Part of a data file
┄┄┄┄┄┄

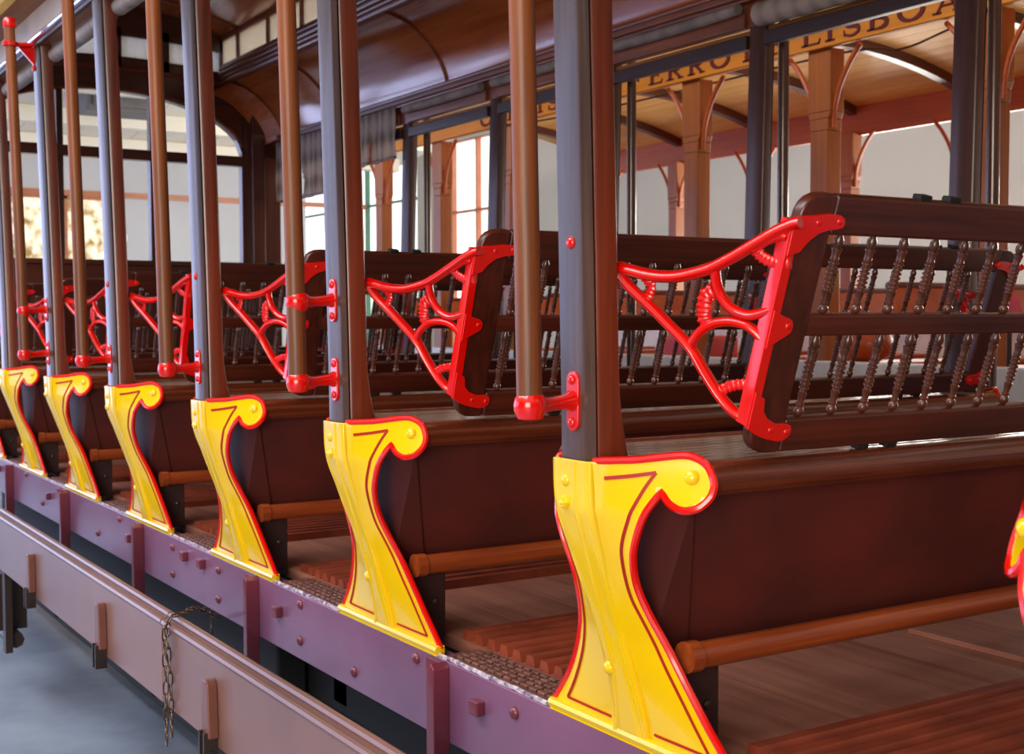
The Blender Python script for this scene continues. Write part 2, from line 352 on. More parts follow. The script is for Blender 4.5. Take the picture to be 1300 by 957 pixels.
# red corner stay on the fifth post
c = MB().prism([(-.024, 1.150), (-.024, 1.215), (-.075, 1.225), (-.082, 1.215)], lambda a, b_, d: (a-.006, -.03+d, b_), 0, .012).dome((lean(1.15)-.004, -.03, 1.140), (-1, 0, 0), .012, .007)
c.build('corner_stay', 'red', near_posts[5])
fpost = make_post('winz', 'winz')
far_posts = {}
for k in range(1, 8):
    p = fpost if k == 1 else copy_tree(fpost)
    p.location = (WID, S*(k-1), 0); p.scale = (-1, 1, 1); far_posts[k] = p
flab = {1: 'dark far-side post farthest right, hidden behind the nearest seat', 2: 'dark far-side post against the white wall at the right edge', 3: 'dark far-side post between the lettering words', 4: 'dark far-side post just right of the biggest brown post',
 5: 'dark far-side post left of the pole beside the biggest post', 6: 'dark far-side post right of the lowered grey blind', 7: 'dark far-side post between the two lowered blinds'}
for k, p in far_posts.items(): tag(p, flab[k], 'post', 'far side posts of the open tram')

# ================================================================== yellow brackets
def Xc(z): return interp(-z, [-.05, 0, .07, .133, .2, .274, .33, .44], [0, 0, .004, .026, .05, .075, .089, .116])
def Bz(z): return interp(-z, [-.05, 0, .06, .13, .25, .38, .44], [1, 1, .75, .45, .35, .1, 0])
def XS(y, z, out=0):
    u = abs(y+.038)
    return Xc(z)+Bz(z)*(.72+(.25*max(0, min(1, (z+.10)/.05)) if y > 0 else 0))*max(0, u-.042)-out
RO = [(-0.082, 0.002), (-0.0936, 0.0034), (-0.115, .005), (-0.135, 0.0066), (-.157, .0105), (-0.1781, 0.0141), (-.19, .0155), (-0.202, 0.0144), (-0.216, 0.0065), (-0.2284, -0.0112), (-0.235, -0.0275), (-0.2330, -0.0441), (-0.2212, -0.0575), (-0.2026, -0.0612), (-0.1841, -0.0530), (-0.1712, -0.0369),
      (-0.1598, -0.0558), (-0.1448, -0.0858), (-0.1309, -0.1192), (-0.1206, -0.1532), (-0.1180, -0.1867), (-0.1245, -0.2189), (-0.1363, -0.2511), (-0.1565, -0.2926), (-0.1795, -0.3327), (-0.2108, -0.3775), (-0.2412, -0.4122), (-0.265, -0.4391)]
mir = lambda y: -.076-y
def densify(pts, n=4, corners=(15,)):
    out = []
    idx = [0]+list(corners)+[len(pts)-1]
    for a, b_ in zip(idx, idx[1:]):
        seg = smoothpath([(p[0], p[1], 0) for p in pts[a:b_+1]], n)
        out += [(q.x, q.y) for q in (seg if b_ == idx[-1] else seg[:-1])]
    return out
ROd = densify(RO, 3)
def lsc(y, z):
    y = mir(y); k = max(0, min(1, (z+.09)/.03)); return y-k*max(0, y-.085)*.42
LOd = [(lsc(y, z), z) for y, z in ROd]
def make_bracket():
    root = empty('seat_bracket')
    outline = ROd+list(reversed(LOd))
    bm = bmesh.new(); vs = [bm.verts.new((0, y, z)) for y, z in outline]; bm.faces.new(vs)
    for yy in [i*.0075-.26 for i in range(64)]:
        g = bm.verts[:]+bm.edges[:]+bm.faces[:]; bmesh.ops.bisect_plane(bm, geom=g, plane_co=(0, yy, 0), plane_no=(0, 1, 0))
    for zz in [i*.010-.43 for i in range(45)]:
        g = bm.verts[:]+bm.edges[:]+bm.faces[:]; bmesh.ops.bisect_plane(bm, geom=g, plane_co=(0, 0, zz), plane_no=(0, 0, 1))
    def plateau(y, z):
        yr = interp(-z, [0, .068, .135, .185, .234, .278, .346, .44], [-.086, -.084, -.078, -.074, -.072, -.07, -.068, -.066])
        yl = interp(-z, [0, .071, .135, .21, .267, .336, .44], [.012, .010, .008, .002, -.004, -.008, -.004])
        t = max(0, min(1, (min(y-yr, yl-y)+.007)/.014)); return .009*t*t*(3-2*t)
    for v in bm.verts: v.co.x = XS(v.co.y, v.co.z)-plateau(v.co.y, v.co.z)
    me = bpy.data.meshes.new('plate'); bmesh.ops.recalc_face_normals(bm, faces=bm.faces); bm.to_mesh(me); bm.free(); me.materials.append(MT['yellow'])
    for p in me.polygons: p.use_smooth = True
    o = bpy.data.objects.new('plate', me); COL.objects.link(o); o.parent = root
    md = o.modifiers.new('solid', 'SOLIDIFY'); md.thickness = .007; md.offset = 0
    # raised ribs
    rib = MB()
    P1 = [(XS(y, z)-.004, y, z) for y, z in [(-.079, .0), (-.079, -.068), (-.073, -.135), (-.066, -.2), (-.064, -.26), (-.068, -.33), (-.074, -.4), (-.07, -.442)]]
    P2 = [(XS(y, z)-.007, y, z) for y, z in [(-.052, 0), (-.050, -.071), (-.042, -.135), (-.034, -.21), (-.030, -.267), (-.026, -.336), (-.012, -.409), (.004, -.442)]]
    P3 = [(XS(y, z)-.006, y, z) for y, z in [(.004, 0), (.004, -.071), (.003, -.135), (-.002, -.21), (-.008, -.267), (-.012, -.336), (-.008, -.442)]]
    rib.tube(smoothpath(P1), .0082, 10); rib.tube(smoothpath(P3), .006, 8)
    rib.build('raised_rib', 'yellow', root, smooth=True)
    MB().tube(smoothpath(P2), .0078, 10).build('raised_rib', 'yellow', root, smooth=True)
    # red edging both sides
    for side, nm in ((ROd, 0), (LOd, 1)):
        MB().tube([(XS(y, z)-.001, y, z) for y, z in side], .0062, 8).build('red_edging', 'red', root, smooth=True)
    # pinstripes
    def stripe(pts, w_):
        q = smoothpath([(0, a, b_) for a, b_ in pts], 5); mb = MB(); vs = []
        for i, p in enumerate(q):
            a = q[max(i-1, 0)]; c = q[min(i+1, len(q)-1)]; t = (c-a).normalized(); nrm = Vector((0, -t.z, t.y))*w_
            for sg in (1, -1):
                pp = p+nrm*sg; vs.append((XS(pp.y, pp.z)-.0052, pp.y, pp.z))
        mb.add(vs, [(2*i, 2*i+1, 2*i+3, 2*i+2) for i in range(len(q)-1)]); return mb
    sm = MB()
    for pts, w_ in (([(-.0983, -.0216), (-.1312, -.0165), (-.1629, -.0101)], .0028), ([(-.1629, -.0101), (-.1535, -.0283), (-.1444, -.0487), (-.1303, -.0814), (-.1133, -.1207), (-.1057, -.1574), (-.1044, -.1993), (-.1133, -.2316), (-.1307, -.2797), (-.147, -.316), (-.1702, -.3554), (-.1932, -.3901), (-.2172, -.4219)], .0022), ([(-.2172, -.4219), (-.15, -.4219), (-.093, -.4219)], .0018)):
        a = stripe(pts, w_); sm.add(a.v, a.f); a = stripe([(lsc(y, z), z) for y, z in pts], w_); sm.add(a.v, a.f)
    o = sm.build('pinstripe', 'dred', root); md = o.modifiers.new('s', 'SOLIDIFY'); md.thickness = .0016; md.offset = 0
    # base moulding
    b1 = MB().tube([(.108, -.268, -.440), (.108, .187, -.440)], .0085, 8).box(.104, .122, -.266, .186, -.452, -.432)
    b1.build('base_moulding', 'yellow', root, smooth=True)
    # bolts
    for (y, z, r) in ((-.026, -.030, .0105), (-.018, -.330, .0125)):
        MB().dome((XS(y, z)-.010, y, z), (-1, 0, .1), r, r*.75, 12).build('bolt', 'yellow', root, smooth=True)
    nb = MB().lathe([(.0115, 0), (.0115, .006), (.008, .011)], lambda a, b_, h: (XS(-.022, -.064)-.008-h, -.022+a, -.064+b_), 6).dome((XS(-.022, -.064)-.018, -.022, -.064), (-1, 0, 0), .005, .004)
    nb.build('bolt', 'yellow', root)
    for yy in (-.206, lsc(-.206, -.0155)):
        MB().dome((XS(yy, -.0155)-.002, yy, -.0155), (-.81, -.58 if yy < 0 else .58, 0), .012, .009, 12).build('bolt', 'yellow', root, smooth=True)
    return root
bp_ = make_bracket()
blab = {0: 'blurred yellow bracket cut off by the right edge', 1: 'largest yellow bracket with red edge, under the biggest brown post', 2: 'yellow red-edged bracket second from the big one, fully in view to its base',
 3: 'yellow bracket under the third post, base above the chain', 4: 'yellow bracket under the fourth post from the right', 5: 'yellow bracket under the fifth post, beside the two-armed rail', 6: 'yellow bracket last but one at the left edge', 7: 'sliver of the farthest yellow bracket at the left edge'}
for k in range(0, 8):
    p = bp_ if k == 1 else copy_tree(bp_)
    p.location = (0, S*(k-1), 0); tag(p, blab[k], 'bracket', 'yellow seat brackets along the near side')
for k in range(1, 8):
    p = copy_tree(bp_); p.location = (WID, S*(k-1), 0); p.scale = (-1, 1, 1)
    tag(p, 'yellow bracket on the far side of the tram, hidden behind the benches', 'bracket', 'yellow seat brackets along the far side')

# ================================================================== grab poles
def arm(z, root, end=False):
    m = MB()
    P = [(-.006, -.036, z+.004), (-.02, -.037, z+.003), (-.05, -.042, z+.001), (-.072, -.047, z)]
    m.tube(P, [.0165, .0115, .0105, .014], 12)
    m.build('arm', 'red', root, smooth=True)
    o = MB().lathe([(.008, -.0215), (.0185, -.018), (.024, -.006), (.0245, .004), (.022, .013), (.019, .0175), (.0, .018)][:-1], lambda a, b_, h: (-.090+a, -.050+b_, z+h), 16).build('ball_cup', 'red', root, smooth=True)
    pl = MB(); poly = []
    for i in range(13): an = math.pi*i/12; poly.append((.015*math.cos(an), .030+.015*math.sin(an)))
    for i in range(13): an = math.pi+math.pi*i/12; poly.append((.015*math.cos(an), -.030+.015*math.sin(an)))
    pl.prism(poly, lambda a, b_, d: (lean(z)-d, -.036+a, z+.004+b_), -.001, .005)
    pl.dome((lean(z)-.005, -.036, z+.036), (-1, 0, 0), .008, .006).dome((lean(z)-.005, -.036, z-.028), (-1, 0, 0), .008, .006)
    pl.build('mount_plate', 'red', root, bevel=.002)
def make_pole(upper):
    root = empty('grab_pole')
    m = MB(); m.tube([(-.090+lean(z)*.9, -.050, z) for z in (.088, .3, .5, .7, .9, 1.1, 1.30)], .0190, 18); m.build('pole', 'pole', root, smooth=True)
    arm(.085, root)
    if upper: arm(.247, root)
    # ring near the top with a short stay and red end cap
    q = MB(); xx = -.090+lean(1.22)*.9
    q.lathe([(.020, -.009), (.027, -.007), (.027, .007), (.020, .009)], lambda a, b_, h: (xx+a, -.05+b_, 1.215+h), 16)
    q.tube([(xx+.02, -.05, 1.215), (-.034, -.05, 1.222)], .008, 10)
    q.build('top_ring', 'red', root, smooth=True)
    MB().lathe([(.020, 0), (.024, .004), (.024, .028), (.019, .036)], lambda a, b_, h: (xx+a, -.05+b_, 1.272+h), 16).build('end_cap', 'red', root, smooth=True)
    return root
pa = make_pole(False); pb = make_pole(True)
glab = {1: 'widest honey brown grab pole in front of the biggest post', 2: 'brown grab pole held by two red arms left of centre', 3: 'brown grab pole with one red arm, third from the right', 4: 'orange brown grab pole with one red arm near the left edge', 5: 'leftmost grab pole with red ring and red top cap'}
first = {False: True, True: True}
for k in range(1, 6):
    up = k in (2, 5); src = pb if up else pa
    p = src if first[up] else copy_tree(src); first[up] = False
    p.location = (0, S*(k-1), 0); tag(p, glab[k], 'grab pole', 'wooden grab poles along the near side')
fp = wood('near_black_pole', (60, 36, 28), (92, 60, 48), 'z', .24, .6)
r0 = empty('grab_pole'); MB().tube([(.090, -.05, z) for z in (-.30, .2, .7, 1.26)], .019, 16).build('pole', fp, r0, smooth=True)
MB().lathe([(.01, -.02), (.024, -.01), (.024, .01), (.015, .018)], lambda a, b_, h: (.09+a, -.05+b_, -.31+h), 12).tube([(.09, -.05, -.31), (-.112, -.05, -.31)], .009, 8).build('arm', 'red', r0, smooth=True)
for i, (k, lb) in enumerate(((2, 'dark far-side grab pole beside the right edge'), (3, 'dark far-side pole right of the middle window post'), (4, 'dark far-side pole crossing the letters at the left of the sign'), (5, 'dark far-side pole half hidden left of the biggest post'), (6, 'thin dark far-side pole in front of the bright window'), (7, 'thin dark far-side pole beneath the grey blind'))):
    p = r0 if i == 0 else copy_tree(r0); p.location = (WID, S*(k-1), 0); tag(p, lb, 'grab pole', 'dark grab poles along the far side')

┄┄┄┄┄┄

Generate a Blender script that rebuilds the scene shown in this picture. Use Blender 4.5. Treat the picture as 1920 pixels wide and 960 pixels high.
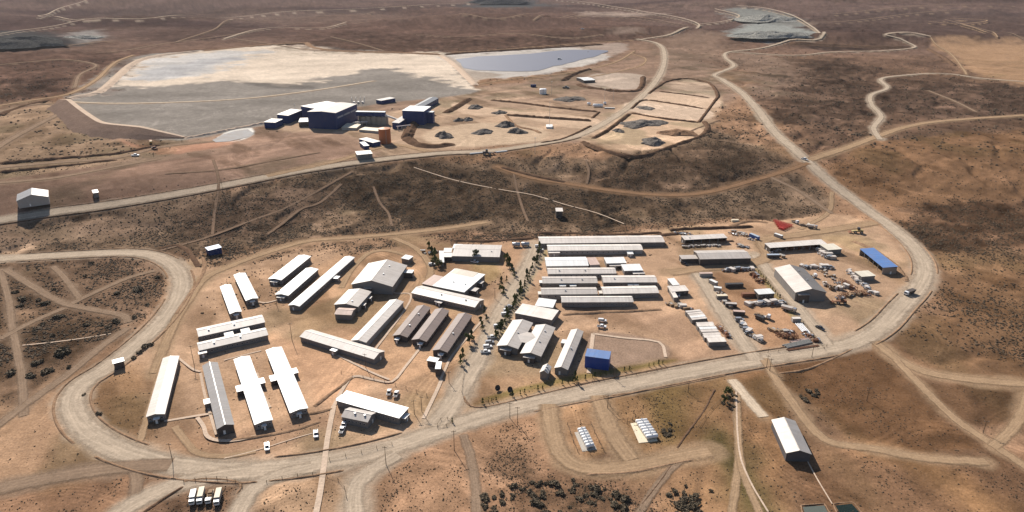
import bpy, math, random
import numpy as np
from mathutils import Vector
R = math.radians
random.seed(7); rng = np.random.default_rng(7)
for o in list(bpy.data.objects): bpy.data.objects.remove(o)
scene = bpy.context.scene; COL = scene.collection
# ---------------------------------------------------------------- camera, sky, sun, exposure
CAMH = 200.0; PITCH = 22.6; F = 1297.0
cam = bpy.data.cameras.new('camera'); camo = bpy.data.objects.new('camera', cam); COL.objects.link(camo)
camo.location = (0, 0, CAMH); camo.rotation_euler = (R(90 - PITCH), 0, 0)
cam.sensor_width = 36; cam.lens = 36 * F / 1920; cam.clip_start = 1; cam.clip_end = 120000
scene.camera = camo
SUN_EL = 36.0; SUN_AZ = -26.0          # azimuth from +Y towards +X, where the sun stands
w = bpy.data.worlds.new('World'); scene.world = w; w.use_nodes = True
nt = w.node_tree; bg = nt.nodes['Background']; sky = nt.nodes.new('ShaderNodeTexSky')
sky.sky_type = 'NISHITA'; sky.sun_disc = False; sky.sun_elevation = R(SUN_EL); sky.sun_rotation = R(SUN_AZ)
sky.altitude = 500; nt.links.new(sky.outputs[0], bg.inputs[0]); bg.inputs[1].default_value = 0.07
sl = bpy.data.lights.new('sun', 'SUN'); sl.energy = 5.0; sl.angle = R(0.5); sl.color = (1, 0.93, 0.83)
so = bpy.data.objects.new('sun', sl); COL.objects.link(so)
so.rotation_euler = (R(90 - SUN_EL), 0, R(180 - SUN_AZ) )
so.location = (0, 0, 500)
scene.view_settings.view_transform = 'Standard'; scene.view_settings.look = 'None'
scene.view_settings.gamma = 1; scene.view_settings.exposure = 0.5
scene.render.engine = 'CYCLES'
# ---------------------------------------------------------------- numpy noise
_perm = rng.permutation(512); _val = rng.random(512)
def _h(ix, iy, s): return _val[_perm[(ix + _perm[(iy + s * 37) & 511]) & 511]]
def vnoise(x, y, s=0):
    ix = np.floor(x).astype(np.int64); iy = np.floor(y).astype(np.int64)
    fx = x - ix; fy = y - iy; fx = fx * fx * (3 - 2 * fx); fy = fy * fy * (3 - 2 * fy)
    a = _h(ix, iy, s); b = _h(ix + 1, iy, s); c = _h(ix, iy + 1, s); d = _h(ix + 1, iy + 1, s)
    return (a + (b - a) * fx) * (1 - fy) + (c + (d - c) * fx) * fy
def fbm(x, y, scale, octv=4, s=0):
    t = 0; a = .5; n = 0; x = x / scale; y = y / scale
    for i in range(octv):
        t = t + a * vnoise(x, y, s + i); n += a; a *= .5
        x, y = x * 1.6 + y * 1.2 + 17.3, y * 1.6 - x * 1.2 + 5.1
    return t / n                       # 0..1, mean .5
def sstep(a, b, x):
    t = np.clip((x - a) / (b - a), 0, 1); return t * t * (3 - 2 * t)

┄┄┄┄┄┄

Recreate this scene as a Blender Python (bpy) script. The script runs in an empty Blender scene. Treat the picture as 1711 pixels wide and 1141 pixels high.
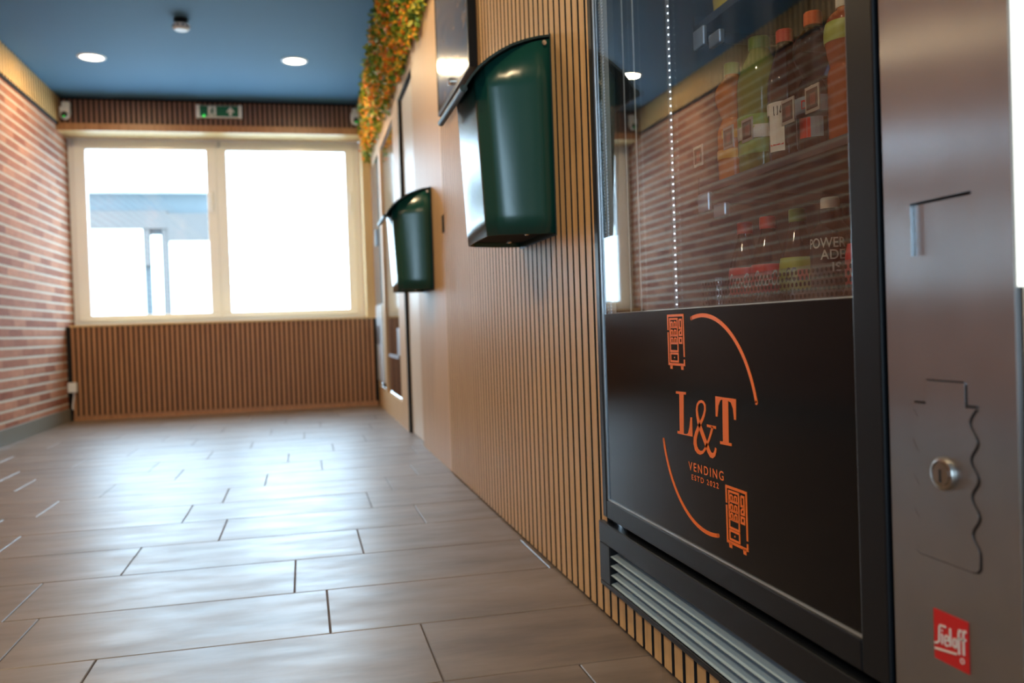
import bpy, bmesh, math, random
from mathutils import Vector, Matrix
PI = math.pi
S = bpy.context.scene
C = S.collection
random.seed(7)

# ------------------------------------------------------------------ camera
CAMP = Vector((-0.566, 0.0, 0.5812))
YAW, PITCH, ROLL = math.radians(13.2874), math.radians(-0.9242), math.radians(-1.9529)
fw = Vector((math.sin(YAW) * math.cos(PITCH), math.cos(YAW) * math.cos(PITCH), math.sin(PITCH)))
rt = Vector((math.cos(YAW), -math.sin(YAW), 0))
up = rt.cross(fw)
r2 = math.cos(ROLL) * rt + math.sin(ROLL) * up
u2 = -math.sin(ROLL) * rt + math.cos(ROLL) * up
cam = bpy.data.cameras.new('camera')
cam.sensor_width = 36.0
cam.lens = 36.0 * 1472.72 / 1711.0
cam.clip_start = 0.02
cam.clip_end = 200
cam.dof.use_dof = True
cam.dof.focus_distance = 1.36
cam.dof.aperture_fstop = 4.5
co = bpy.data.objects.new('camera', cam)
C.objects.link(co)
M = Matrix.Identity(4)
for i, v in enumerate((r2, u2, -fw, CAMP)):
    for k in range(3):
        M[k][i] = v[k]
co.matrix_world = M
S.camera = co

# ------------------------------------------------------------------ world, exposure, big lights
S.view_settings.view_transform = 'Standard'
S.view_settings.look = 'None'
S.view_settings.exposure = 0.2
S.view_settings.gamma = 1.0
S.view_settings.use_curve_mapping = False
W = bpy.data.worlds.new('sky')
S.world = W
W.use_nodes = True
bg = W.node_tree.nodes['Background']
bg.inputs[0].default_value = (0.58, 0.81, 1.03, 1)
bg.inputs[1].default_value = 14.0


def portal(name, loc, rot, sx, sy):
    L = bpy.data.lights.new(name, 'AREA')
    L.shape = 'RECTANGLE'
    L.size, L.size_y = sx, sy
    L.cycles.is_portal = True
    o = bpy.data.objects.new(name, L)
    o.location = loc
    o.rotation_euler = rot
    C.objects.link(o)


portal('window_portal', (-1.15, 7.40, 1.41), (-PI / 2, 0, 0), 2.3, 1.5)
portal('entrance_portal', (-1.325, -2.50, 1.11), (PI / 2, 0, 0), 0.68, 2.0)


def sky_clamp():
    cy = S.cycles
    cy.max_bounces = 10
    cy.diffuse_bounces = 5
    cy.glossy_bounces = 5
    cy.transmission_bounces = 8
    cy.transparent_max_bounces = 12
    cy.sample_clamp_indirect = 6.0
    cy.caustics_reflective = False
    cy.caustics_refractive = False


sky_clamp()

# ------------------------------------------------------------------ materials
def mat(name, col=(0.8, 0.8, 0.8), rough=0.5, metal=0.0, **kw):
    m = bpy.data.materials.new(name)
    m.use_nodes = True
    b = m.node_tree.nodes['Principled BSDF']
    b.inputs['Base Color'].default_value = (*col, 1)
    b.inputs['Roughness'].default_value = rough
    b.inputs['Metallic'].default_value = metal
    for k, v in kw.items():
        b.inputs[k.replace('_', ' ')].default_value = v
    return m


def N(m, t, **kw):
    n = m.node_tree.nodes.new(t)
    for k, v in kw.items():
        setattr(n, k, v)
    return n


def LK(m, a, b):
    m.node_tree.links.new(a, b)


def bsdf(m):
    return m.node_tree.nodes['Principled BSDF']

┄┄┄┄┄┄

TASK DIRECTIONS
Copy out the listing above from the line containing "Recreate this scene" to the line containing "C.objects.link(o)", both included, exactly as written and minus the images.

THE RESULT
Recreate this scene as a Blender Python (bpy) script. The script runs in an empty Blender scene. Treat the picture as 1711 pixels wide and 1141 pixels high.
import bpy, bmesh, math, random
from mathutils import Vector, Matrix
PI = math.pi
S = bpy.context.scene
C = S.collection
random.seed(7)

# ------------------------------------------------------------------ camera
CAMP = Vector((-0.566, 0.0, 0.5812))
YAW, PITCH, ROLL = math.radians(13.2874), math.radians(-0.9242), math.radians(-1.9529)
fw = Vector((math.sin(YAW) * math.cos(PITCH), math.cos(YAW) * math.cos(PITCH), math.sin(PITCH)))
rt = Vector((math.cos(YAW), -math.sin(YAW), 0))
up = rt.cross(fw)
r2 = math.cos(ROLL) * rt + math.sin(ROLL) * up
u2 = -math.sin(ROLL) * rt + math.cos(ROLL) * up
cam = bpy.data.cameras.new('camera')
cam.sensor_width = 36.0
cam.lens = 36.0 * 1472.72 / 1711.0
cam.clip_start = 0.02
cam.clip_end = 200
cam.dof.use_dof = True
cam.dof.focus_distance = 1.36
cam.dof.aperture_fstop = 4.5
co = bpy.data.objects.new('camera', cam)
C.objects.link(co)
M = Matrix.Identity(4)
for i, v in enumerate((r2, u2, -fw, CAMP)):
    for k in range(3):
        M[k][i] = v[k]
co.matrix_world = M
S.camera = co

# ------------------------------------------------------------------ world, exposure, big lights
S.view_settings.view_transform = 'Standard'
S.view_settings.look = 'None'
S.view_settings.exposure = 0.2
S.view_settings.gamma = 1.0
S.view_settings.use_curve_mapping = False
W = bpy.data.worlds.new('sky')
S.world = W
W.use_nodes = True
bg = W.node_tree.nodes['Background']
bg.inputs[0].default_value = (0.58, 0.81, 1.03, 1)
bg.inputs[1].default_value = 14.0


def portal(name, loc, rot, sx, sy):
    L = bpy.data.lights.new(name, 'AREA')
    L.shape = 'RECTANGLE'
    L.size, L.size_y = sx, sy
    L.cycles.is_portal = True
    o = bpy.data.objects.new(name, L)
    o.location = loc
    o.rotation_euler = rot
    C.objects.link(o)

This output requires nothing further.